Let me tell you about Ryan Ottley. Ryan Ottley has more talent in his pinky than I do in my entire pinky collection. If you punched Ryan Ottley in the gut, he would puke up fully realized character designs for things like this:
Image Credit: Image Comics

And this:
Image Credit: Image Comics

And this:

Image result for angstrom levy"
Image Credit: Image Comics

And this:
Image Credit: Image Comics

 Ryan Ottley could outdraw any man, woman, or child alive today. Especially the children. Children are easy to outcompete at most things.

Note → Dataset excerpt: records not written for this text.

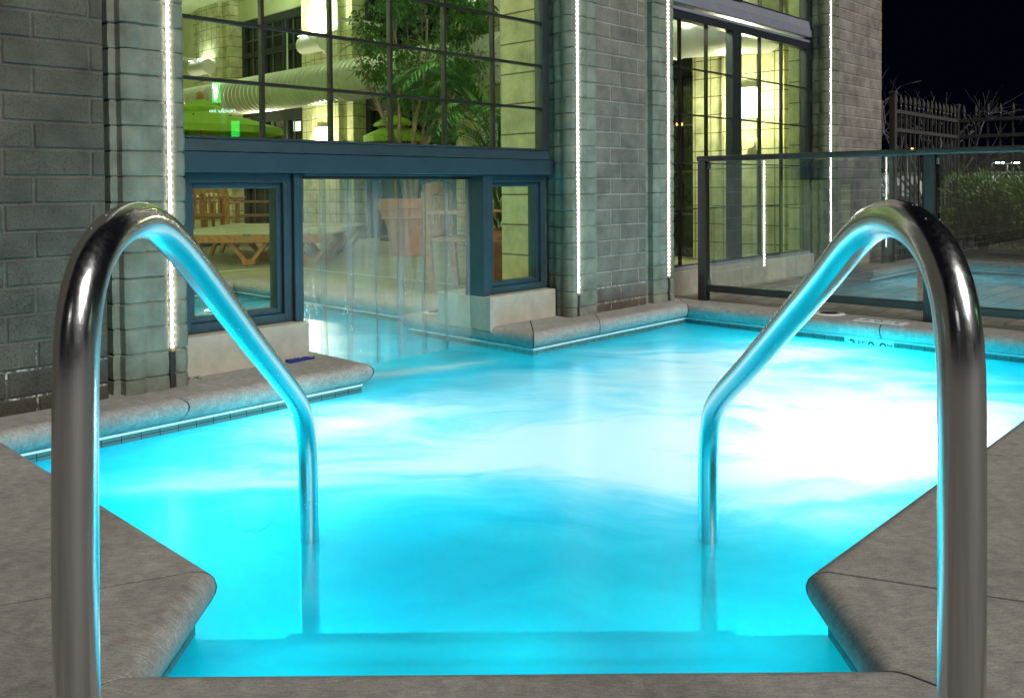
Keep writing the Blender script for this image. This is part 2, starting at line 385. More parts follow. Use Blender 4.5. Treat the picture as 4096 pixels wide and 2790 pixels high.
M_PEB = pebble_mat()

# ---------------------------------------------------------------- pool geometry
def UV2(u, v): p = P(u, v); return Vector((p.x, p.y))
OUT = [Vector((-.69, 1.458)), Vector((.668, 1.458)), UV2(1.805, .80), UV2(5.295, .80), UV2(5.295, 3.39), UV2(3.69, 3.39), UV2(3.69, 4.50), UV2(3.98, 4.50),
       UV2(3.98, 7.35), UV2(1.2, 7.35), UV2(1.2, 4.50), UV2(2.475, 4.50), UV2(2.475, 3.39), UV2(.87, 3.39), UV2(.87, 1.809)]
NP = len(OUT)
def inward(i):
    d = (OUT[(i + 1) % NP] - OUT[i]).normalized(); return Vector((-d.y, d.x))     # CCW outline
def mitre(i):
    a = inward((i - 1) % NP); b = inward(i); return (a + b) / (1 + a.dot(b))
# outline orientation check
_ar = sum(OUT[i].x * OUT[(i + 1) % NP].y - OUT[(i + 1) % NP].x * OUT[i].y for i in range(NP))
assert _ar > 0
def offs(o): return [OUT[i] + mitre(i) * o for i in range(NP)]
WZ = -.14
# water
def poly_sheet(name, outer, holes, z, m, kind='structure'):
    loops = [[Vector((p.x, p.y, 0)) for p in outer]] + [[Vector((p.x, p.y, 0)) for p in h] for h in holes]
    pts = [p for l in loops for p in l]
    tris = tessellate_polygon(loops)
    o = obj(name, [(p.x, p.y, z) for p in pts], [tuple(t) for t in tris], m)
    if o.data.polygons[0].normal.z < 0: o.data.flip_normals()
    return tag(o, kind=kind)
wo = poly_sheet('pool_water', offs(-.001), [], WZ, M_WATER)
# shell: plaster walls, floor, steps
PB = -1.0
mb = MB()
n = NP
mb.add([(p.x, p.y, -.255) for p in OUT] + [(p.x, p.y, PB) for p in OUT], [(i, (i + 1) % n, n + (i + 1) % n, n + i) for i in range(n)])
tr_ = tessellate_polygon([[Vector((p.x, p.y, 0)) for p in OUT]])
mb.add([(p.x, p.y, PB) for p in OUT], [tuple(t) for t in tr_])
tag(mb.build('pool_shell', M_PLAST), kind='structure')
tag(MB().box(-1.04, 1.0, 1.46, 2.36, -.62, -.39).box(-1.15, 1.1, 2.3, 2.62, -.98, -.66).build('pool_steps', M_PLAST, bevel=.02), kind='structure')
tag(MB().box(-.62, .60, 2.315, 2.363, -.40, -.386).box(-.62, .60, 2.20, 2.225, -.40, -.387).build('step_nosing', M_TILE), kind='structure')
ws = MB(); ws.box(2.48, 3.685, 3.395, 3.80, -1.06, -.30)
tag(ws.build('doorway_threshold', M_PLAST, rot=FA), kind='structure')
# waterline tile band with UVs, and pale trim
def band(name, z0, z1, off, m):
    vs, fs, uv = [], [], []
    q = offs(off)
    for i in range(NP):
        a, b = q[i], q[(i + 1) % NP]; L = (b - a).length; k = len(vs)
        vs += [(a.x, a.y, z0), (b.x, b.y, z0), (b.x, b.y, z1), (a.x, a.y, z1)]; fs.append((k, k + 1, k + 2, k + 3))
        uv += [(0, z0 - .10), (L, z0 - .10), (L, z1 - .10), (0, z1 - .10)]
    o = obj(name, vs, fs, m); l = o.data.uv_layers.new(name='UVMap')
    for p in o.data.polygons:
        for li in p.loop_indices: l.data[li].uv = uv[o.data.loops[li].vertex_index]
    return tag(o, kind='structure')
band('waterline_tile', -.26, -.085, .002, M_TILE)
tb = MB(); q0 = offs(.0); q1 = offs(.006)
tb.add([(p.x, p.y, -.109) for p in q1] + [(p.x, p.y, -.100) for p in q1] + [(p.x, p.y, -.109) for p in q0] + [(p.x, p.y, -.10) for p in q0],
       [f for i in range(NP) for j in [(i + 1) % NP] for f in ((i, j, n + j, n + i), (i, 2 * n + i, 2 * n + j, j), (n + i, n + j, 3 * n + j, 3 * n + i))])
tag(tb.build('tile_trim', M_TRIM), kind='structure')
# coping slabs
W = .36
prof = [(-W, -.09), (-W, -.004), (-W + .004, 0), (.0, 0), (.016, -.0032), (.030, -.010), (.040, -.022), (.0445, -.038), (.042, -.056), (.032, -.075), (.017, -.090), (.0, -.0995), (-.06, -.0995)]
def slab(mb, i, t0, t1, gap):
    vs = []
    for t, g in ((t0, gap), (t1, -gap)):
        for o_, z in prof:
            a = OUT[i] + mitre(i) * o_; b = OUT[(i + 1) % NP] + mitre((i + 1) % NP) * o_
            d = (OUT[(i + 1) % NP] - OUT[i]).normalized()
            p = a.lerp(b, t) + d * g
            vs.append((p.x, p.y, z))
    k = len(prof)
    mb.add(vs, [(j, (j + 1) % k, k + (j + 1) % k, k + j) for j in range(k)] + [tuple(range(k)), tuple(range(2 * k - 1, k - 1, -1))])
SPL = {2: [.32, .66], 3: [.47], 4: [.62], 12: [.57], 13: [.5], 8: [.5], 7: [.33, .66], 1: [], 14: []}
for i in range(NP):
    ts = [0] + SPL.get(i, []) + [1]
    mb = MB()
    for a, b in zip(ts, ts[1:]): slab(mb, i, a, b, .0042)
    o = mb.build('pool_coping', M_COPE, smooth=True); tag(o, kind='structure')
    wn = o.modifiers.new('wn', 'WEIGHTED_NORMAL'); wn.keep_sharp = True; wn.weight = 100
full = prof; prof = [(a - .0012 if a > -.3 else a + .002, z - .0022 if z > -.05 else z + .002) for a, z in full]
mb = MB()
for i in range(NP):
    for t in [0] + SPL.get(i, []) + [1]: slab(mb, i, t, t, -.0045)
tag(mb.build('coping_joint', M_CLIP), kind='structure')
prof = full
# ground: pavers round the pool, floor inside, dark ground beyond
big = [UV2(-8, -8), UV2(16, -8), UV2(16, 3.6), UV2(-8, 3.6)]
SEAM = 3.60
q = offs(-.30)
hole_out = [q[i] for i in (14, 0, 1, 2, 3)]
ho = hole_out + [UV2(5.6, SEAM + .0), UV2(.57, SEAM)]
outp = [UV2(-8, SEAM), UV2(-8, -8), UV2(16, -8), UV2(16, SEAM), UV2(5.6, SEAM), hole_out[4], hole_out[3], hole_out[2], hole_out[1], hole_out[0], UV2(.57, SEAM)]
poly_sheet('paved_terrace', outp, [], -.012, M_PAVE)
inn = [UV2(-4, SEAM), UV2(.5, SEAM), UV2(.5, 7.9), UV2(4.28, 7.9), UV2(4.28, 4.2), UV2(3.95, 4.2), UV2(3.95, SEAM), UV2(8.95, SEAM), UV2(8.95, 21), UV2(-4, 21)]
# floor ring round the indoor pool: left part of ring closed by slabs under coping
poly_sheet('indoor_floor', inn, [], -.008, M_PEB)
poly_sheet('indoor_floor', [UV2(.5, SEAM), UV2(2.2, SEAM), UV2(2.2, 4.2), UV2(.95, 4.2), UV2(.95, 7.6), UV2(4.28, 7.6), UV2(4.28, 7.9), UV2(.5, 7.9)], [], -.0079, M_PEB)
dl = MB().box(5.07, 5.085, 4.2, 8.30, -.02, -.004).box(4.0, 5.085, 8.30, 8.315, -.02, -.004)
tag(dl.build('floor_divider_strip', M_TRIM, rot=FA), kind='structure')
M_ASPH = mat('dark_asphalt', (.045, .045, .048), .85, 0, .3, 3, .5, 40)
g = 500
go = obj('ground', [(-g, -g, -1.3), (g, -g, -1.3), (g, g, -1.3), (-g, g, -1.3)], [(0, 1, 2, 3)], M_ASPH); tag(go, kind='structure')
M_LAWN = mat('night_lawn', (.04, .05, .02), .9, 0, .4, 8, .5, 60)
poly_sheet('planting_bed', [UV2(10.45, -6), UV2(15.5, -6), UV2(15.5, 3.5), UV2(10.45, 3.5)], [], -.004, M_LAWN)

# ---------------------------------------------------------------- hotel building
B0 = (5.0, 3.6); TOP = 4.8
bld = empty('hotel_building', P(*B0), FA, 'grey concrete block building with tall grid windows and fluted corner pilasters beside the pool', 'building')
def bm_(): return MB(*B0)
def shift(m): return m
# outer walls: materials use object coordinates, so wall meshes are built in facade coordinates and placed at the world origin offset
def fpart(mb, name, m, parent=bld, **kw):
    """mesh written in facade coordinates (u, v, z); object sits at the building base"""
    return mb.build(name, m, parent, **kw)
def blocks(u0, u1, vf, uj, off, z0, z1, m, bw=.312, rc=.005):
    mb = MB(); mb.box(u0, u1, vf + rc - .0003, vf + .265, -.2, TOP)
    g = .0052; k0 = math.floor((z0 - 1.503) / COURSE)
    for k in range(k0, math.ceil((z1 - 1.503) / COURSE)):
        za = 1.503 + k * COURSE + g; zb = za + COURSE - 2 * g
        sh = 0 if k % 2 else -off * bw
        j0 = math.floor((u0 - uj - sh) / bw)
        for j in range(j0, j0 + int((u1 - u0) / bw) + 3):
            a = max(u0, uj + sh + j * bw + g); b = min(u1, uj + sh + (j + 1) * bw - g)
            if b - a < .012: continue
            dv = random.uniform(-.0012, .0012); e = .0045; dz = random.uniform(-.0008, .0008); za_ = za + dz; zb_ = zb + dz
            mb.add([(a, vf + rc, za_), (b, vf + rc, za_), (b, vf + rc, zb_), (a, vf + rc, zb_), (a + e, vf + dv, za_ + e), (b - e, vf + dv, za_ + e), (b - e, vf + dv, zb_ - e), (a + e, vf + dv, zb_ - e)],
                   [(0, 1, 5, 4), (1, 2, 6, 5), (2, 3, 7, 6), (3, 0, 4, 7), (4, 5, 6, 7)])
    o = mb.build('block_wall', m, bld); o.location = (-B0[0], -B0[1], 0); return o
def wall(u0, u1, v0, v1, z0, z1, m, name='block_wall'):
    mb = MB(); mb.box(u0, u1, v0, v1, z0, z1)
    o = mb.build(name, m, bld); o.location = (-B0[0], -B0[1], 0); return o
TOP_ = 3.4
wall(1.30, 1.48, 3.70, 3.83, -.2, TOP, M_CLIP, 'recess_shade_back'); wall(5.0, 5.16, 3.70, 3.83, -.2, TOP, M_CLIP, 'recess_shade_back')  # near-black backing puts the groove's shade into the colour
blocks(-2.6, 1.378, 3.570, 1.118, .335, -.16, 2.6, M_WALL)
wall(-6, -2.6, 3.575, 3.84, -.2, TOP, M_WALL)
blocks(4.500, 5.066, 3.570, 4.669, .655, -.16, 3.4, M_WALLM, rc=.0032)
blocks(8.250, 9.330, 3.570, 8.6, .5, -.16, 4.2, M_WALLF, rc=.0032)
wall(1.20, 4.75, 3.60, 3.84, 3.4, TOP + .001, M_WALL)
wall(4.90, 8.55, 3.60, 3.84, 3.4, TOP + .001, M_WALLF)
M_WALLE = block_mat('split_block_end', (.30, .275, .245), (.22, .205, .185), (.30, .28, .255), 0, .5, swap=True)
wall(9.05, 9.329, 3.84, 21, -.2, TOP, M_WALLE, 'end_wall')
wall(-6, 9.05, 3.84, 21, TOP - .25, TOP - .002, M_INP, 'ceiling')
wall(-4.3, -4, 3.84, 21, -.2, TOP - .25, M_INP, 'inner_wall')
wall(-4, 9.05, 20.7, 21, -.2, TOP - .25, M_INP, 'inner_wall')

def pilaster(uc, s, m):
    """uc: window-side corner, s=+1 wall lies toward +u"""
    pr = [(.06, .30)]
    def lobe(a0, t0, a1, t1, bul, k=6):
        nx, ny = (t1 - t0), -(a1 - a0); L = math.hypot(nx, ny); nx /= L; ny /= L
        for i in range(k + 1):
            f = i / k; b = bul * (math.sin(PI * f) ** .6 if 0 < f < 1 else 0); 
            yield (a0 + (a1 - a0) * f - nx * 0 + (-b if a0 == a1 else 0), t0 + (t1 - t0) * f + (-b if a0 != a1 else 0))
    pr += [(0.004, .26)]
    for t0, t1, a in ((.235, .16, .030), (.157, .082, .015), (.079, .005, .0)): pr += list(lobe(a, t0, a, t1, .012))
    pr += list(lobe(.002, 0, .052, 0, .010))
    pr += [(.054, .028), (.076, .028)]
    pr += list(lobe(.079, .004, .167, .004, .016)); pr += list(lobe(.170, .004, .258, .004, .016))
    pr += [(.262, .045), (.290, .045), (.292, .10), (.292, .30)]
    z = -.15; zs = []
    k0 = math.floor((-.15 - 1.503) / COURSE)
    for k in range(k0, int((TOP - 1.503) / COURSE) + 1):
        zj = 1.503 + k * COURSE
        zs += [(zj - .006, .0), (zj - .0025, -.007), (zj + .0025, -.007), (zj + .006, .0), (zj + COURSE * .5, .0025)]
    zs = [(-.2, 0)] + [q for q in zs if -.2 < q[0] < TOP]
    vs = []
    jit = {}
    for zi, (z, ins) in enumerate(zs):
        cr = round((z - 1.503) / COURSE - .5); jx, jt = jit.setdefault(cr, (random.uniform(-.0022, .0022), random.uniform(-.0018, .0018)))
        for (a, t) in pr:
            # inset toward the pier's core
            ca, ct = .15, .16; d = math.hypot(a - ca, t - ct); f = (d + ins) / d
            vs.append((uc + s * (ca + (a - ca) * f + jx), 3.557 + ct + (t - ct) * f + jt, z))
    k = len(pr)
    fs = [(i * k + j, i * k + j + 1, (i + 1) * k + j + 1, (i + 1) * k + j) for i in range(len(zs) - 1) for j in range(k - 1)]
    mb = bm_().add(vs, fs)
    return mb.build('fluted_pilaster', m, bld, smooth=True)
pilaster(1.70, -1, M_PIL); pilaster(4.24, 1, M_PIL); pilaster(5.395, -1, M_PIL); pilaster(7.985, 1, M_PIL)

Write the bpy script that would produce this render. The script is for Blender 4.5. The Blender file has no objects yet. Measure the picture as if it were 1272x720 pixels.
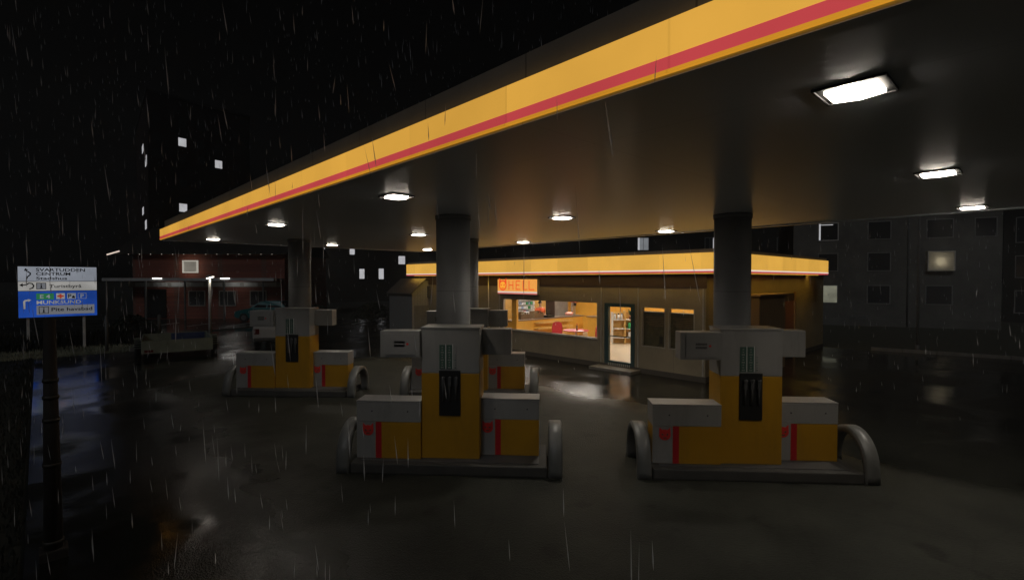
import bpy, bmesh, math, random
from mathutils import Vector, Matrix, noise as mnoise
random.seed(7)
R = math.radians
scene = bpy.context.scene
col = scene.collection

# ------------------------------------------------------------------ materials
def new_mat(name):
    m = bpy.data.materials.new(name); m.use_nodes = True
    nt = m.node_tree
    for n in list(nt.nodes): nt.nodes.remove(n)
    out = nt.nodes.new('ShaderNodeOutputMaterial')
    return m, nt, out

def N(nt, typ, **kw):
    n = nt.nodes.new(typ)
    for k, v in kw.items():
        if k in n.inputs: n.inputs[k].default_value = v
        else: setattr(n, k, v)
    return n

def L(nt, a, b): nt.links.new(a, b)

def basic(name, c, rough=0.6, metal=0.0, var=0.18, scale=3.0, bump=0.0, bscale=60.0, spec=0.5, dirt=0.0):
    m, nt, out = new_mat(name)
    p = N(nt, 'ShaderNodeBsdfPrincipled', Roughness=rough, Metallic=metal)
    p.inputs['Specular IOR Level'].default_value = spec
    L(nt, p.outputs[0], out.inputs[0])
    tc = N(nt, 'ShaderNodeTexCoord')
    nz = N(nt, 'ShaderNodeTexNoise', Scale=scale, Detail=6.0, Roughness=0.65)
    L(nt, tc.outputs['Object'], nz.inputs['Vector'])
    rp = N(nt, 'ShaderNodeValToRGB')
    rp.color_ramp.elements[0].position = 0.3; rp.color_ramp.elements[1].position = 0.7
    rp.color_ramp.elements[0].color = (*[x*(1-var) for x in c], 1)
    rp.color_ramp.elements[1].color = (*[min(1, x*(1+var)) for x in c], 1)
    L(nt, nz.outputs['Fac'], rp.inputs[0])
    last = rp.outputs[0]
    if dirt > 0:
        nd = N(nt, 'ShaderNodeTexNoise', Scale=1.7, Detail=8.0, Roughness=0.75)
        mp = N(nt, 'ShaderNodeMapping'); mp.inputs['Scale'].default_value = (2.5, 2.5, 0.55)
        L(nt, tc.outputs['Object'], mp.inputs[0]); L(nt, mp.outputs[0], nd.inputs['Vector'])
        mr = N(nt, 'ShaderNodeMapRange'); mr.inputs['From Min'].default_value = 0.5; mr.inputs['From Max'].default_value = 0.8
        mr.inputs['To Max'].default_value = dirt
        L(nt, nd.outputs['Fac'], mr.inputs[0])
        mx = N(nt, 'ShaderNodeMix', data_type='RGBA')
        L(nt, mr.outputs[0], mx.inputs[0]); L(nt, last, mx.inputs[6]); mx.inputs[7].default_value = (0.05, 0.045, 0.035, 1)
        last = mx.outputs[2]
    L(nt, last, p.inputs['Base Color'])
    rr = N(nt, 'ShaderNodeMapRange'); rr.inputs['To Min'].default_value = max(0.03, rough-0.1); rr.inputs['To Max'].default_value = min(1, rough+0.1)
    L(nt, nz.outputs['Fac'], rr.inputs[0]); L(nt, rr.outputs[0], p.inputs['Roughness'])
    if bump > 0:
        nb = N(nt, 'ShaderNodeTexNoise', Scale=bscale, Detail=4.0)
        L(nt, tc.outputs['Object'], nb.inputs['Vector'])
        b = N(nt, 'ShaderNodeBump', Strength=bump, Distance=0.01)
        L(nt, nb.outputs['Fac'], b.inputs['Height']); L(nt, b.outputs[0], p.inputs['Normal'])
    return m

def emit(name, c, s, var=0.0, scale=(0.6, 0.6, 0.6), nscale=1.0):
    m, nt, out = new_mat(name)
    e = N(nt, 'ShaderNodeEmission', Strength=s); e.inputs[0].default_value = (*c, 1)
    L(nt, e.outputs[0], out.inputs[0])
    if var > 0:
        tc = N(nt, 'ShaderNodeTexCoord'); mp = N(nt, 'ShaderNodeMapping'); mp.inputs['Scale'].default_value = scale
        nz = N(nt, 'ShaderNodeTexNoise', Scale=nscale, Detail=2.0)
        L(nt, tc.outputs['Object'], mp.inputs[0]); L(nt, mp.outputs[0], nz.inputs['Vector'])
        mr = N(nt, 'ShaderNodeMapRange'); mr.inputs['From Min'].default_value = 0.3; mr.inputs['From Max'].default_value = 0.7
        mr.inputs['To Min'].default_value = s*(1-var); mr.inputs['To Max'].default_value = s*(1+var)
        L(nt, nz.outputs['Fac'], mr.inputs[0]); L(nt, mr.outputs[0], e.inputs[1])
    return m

def lightbox(name, c, s, axis_len=1.0):
    """back-lit plastic panel: tubes behind it vary slowly along it, narrow dark joint every 1.25 m"""
    m, nt, out = new_mat(name)
    e = N(nt, 'ShaderNodeEmission', Strength=s); e.inputs[0].default_value = (*c, 1)
    g = N(nt, 'ShaderNodeBsdfPrincipled', Roughness=0.35); g.inputs['Base Color'].default_value = (*[x*0.3 for x in c], 1)
    a = N(nt, 'ShaderNodeAddShader'); L(nt, e.outputs[0], a.inputs[0]); L(nt, g.outputs[0], a.inputs[1]); L(nt, a.outputs[0], out.inputs[0])
    tc = N(nt, 'ShaderNodeTexCoord'); sp = N(nt, 'ShaderNodeSeparateXYZ'); L(nt, tc.outputs['Object'], sp.inputs[0])
    ad = N(nt, 'ShaderNodeMath', operation='ADD'); L(nt, sp.outputs[0], ad.inputs[0]); L(nt, sp.outputs[1], ad.inputs[1])
    dv = N(nt, 'ShaderNodeMath', operation='DIVIDE'); L(nt, ad.outputs[0], dv.inputs[0]); dv.inputs[1].default_value = 1.25
    fr = N(nt, 'ShaderNodeMath', operation='FRACT'); L(nt, dv.outputs[0], fr.inputs[0])
    fl = N(nt, 'ShaderNodeMath', operation='FLOOR'); L(nt, dv.outputs[0], fl.inputs[0])
    wn = N(nt, 'ShaderNodeTexWhiteNoise', noise_dimensions='1D'); L(nt, fl.outputs[0], wn.inputs['W'])
    gt = N(nt, 'ShaderNodeMath', operation='GREATER_THAN'); L(nt, fr.outputs[0], gt.inputs[0]); gt.inputs[1].default_value = 0.012
    m1 = N(nt, 'ShaderNodeMapRange'); m1.inputs['To Min'].default_value = 0.92; m1.inputs['To Max'].default_value = 1.06
    L(nt, wn.outputs['Value'], m1.inputs[0])
    nz = N(nt, 'ShaderNodeTexNoise', Scale=1.3, Detail=3.0); L(nt, tc.outputs['Object'], nz.inputs['Vector'])
    m2 = N(nt, 'ShaderNodeMapRange'); m2.inputs['From Min'].default_value = 0.3; m2.inputs['From Max'].default_value = 0.7; m2.inputs['To Min'].default_value = 0.93*s; m2.inputs['To Max'].default_value = 1.06*s
    L(nt, nz.outputs['Fac'], m2.inputs[0])
    k = N(nt, 'ShaderNodeMath', operation='MULTIPLY'); L(nt, m1.outputs[0], k.inputs[0]); L(nt, m2.outputs[0], k.inputs[1])
    g1 = N(nt, 'ShaderNodeMapRange'); g1.inputs['To Min'].default_value = 0.90; L(nt, gt.outputs[0], g1.inputs[0])
    k2 = N(nt, 'ShaderNodeMath', operation='MULTIPLY'); L(nt, k.outputs[0], k2.inputs[0]); L(nt, g1.outputs[0], k2.inputs[1])
    L(nt, k2.outputs[0], e.inputs[1])
    return m

def glass(name, tint=(1, 1, 1), refl=1.0):
    m, nt, out = new_mat(name)
    t = N(nt, 'ShaderNodeBsdfTransparent'); t.inputs[0].default_value = (*tint, 1)
    g = N(nt, 'ShaderNodeBsdfGlossy', Roughness=0.03)
    f = N(nt, 'ShaderNodeLayerWeight'); pw = N(nt, 'ShaderNodeMath', operation='POWER'); L(nt, f.outputs['Facing'], pw.inputs[0]); pw.inputs[1].default_value = 5.0
    k = N(nt, 'ShaderNodeMath', operation='MULTIPLY_ADD'); k.inputs[1].default_value = 0.9*refl; k.inputs[2].default_value = 0.03
    L(nt, pw.outputs[0], k.inputs[0])
    mx = N(nt, 'ShaderNodeMixShader'); L(nt, k.outputs[0], mx.inputs[0]); L(nt, t.outputs[0], mx.inputs[1]); L(nt, g.outputs[0], mx.inputs[2])
    L(nt, mx.outputs[0], out.inputs[0])
    return m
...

Speaking of children, I would sacrifice any number of them for a tenth of Ryan Ottley’s artistic talent, but the devil would not consider that an equitable trade.

I really like the guy’s art is what I’m saying here.

The downsides

Okay, I’ve reached my gushing quota. It’s a good comic, you get it. What are the problems? Because there must be problems.

Let’s start with the pedantic and subjective. The book is violent, and it very abruptly becomes violent as part of that issue 7 plot twist I alluded to. Prior to this, it spends the first six issues lulling the readership into a false sense of security. If you don’t like violence, leave. Like, now. Ryan Ottley has a favorite color, and it is Red.

Moving on to structural stuff. Story structure, that is.

The series is long. In an era where the stunt du jour is to reboot series every 30 issues or less, Invincible ran for 144 issues and a couple of specials and like four spinoff miniseries. One of the great logistical challenges of my youth was figuring out how to store all this crap. Actually, one of the great logistical challenges of my youth was figuring out how to store any of my crap. But I digress.

Invincible is not a focused book. Not only is Invincible long, it’s the kind of long that happens as the result of the creator knowing in general terms where they want to get to, and not necessarily how to get there. It suffers from some wonky pacing. There are false starts There are character arcs that add flavor without advancing the main plot. There are characters that sort of just vanish when the writers run out of things for them to do. There are fights that exist basically to pad out an issue with only one real plot point. Early in the series run, when Invincible is still in high school, the stakes are low enough that the slice-of-life tangents add to the charm. At a certain point, though, it starts to grate.

Right before the 12-issue grand finale, for example, there’s an inexplicable four-issue time travel arc where Invincible gets to take a shot at righting all the wrongs of his early career. It happens and then it’s gone, and it never comes up again, but you still had to pay for those four issues. In some ways, Invincible’s self-contained nature works against it here. When stuff like that happens in a Marvel book, it gets chalked up to the accepted behind-the-scenes editorial messiness of a universe that large. When it happens in an indie book it sticks out like a sore thumb.


Go read Invincible. Give the first 13 issue compendium a shot, at a minimum, because Kirkman does a great job of setting the tone for the rest. If you fall in love, you won’t fall out of love until you’ve blown through the whole run, pacing issues be damned. When you’re done, you’ll quietly, ruefully ache for another superhero comic of its caliber. But you won’t  find one. Invincible is in a league of its own. You will die unfulfilled.

Though let’s face it, that was pretty much in the cards anyway.